M. Alaa Mandour


World class cities are few and far between, sometimes referred to as ‘global cities’ or simply ‘world cities’. There are no more than a dozen metropolitan areas in the world that can claim  this kind of global status. London,  New  York,  Paris,  and  Tokyo  sit  at  the  top  of  this  world  city  hierarchy. They  have  enormous concentrations of economic, political, and cultural clout – measured by such things as the number of corporate headquarters, the size of their stock exchanges, the presence of national and international political bodies, and their role in music, fashion, and other cultural activities. What would it take to make a city claimed by two nations and central to three religions “merely” a city, a place of difference and diversity in which contending ideas and citizenries can co-exist in benign yet creative ways? The intractable conflicts in the Middle East and the cycle of violence among Israelis and Palestinians are deeply embedded in historical struggles over national sovereignty and the right to territory. For this reason, questions about whose state will prevail in what physical location have defined the terms of conflict and negotiation. This also has meant that most proposed solutions to  “the  Middle  East  problem”  have  revolved  around  competing  claims  of  nation-states,  their  rights  to existence, and their physical and juridically-sanctioned relationships to each other.
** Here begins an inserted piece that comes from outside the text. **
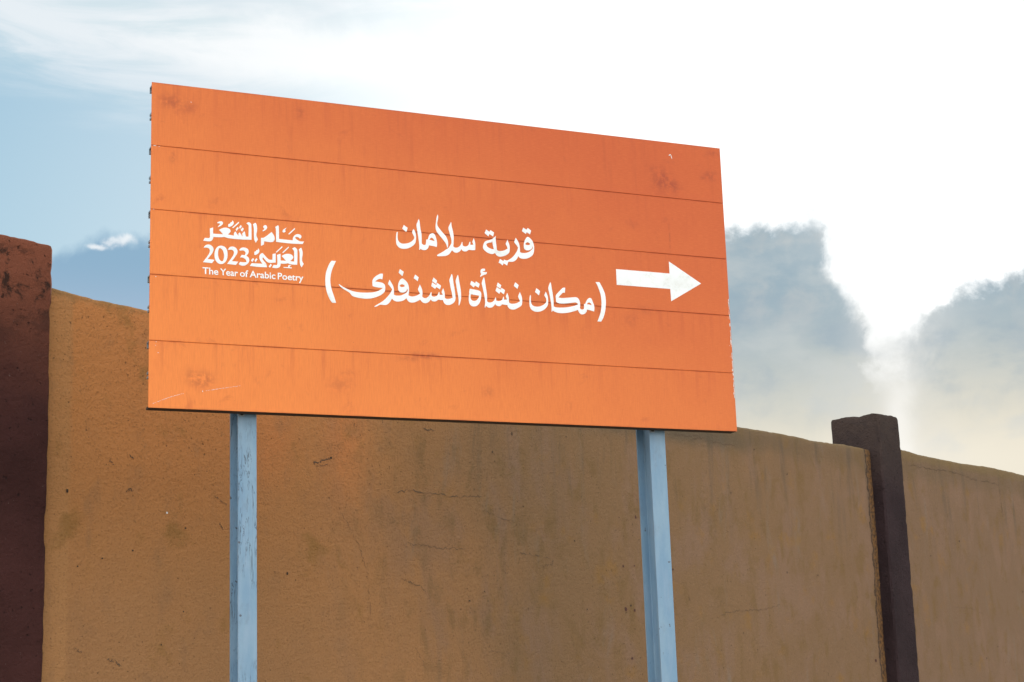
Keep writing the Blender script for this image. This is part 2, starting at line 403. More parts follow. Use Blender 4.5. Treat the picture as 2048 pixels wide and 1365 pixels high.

While true generally, this framing of the problem has been especially dominant in the case of Jerusalem, a city that is geographically and historically an overlay of spaces and artifacts that carry deep meaning for competing peoples and nations. The current struggles of Palestinians and Israelis to each claim this hallowed ground as their capital city has added yet another layer of complexity, conflict, and political division, all of which is reflected in the competing/dual nomenclature Al-Quds/Jerusalem used to refer to the  city –as well as the violence and contestation that continues to accelerate unabated.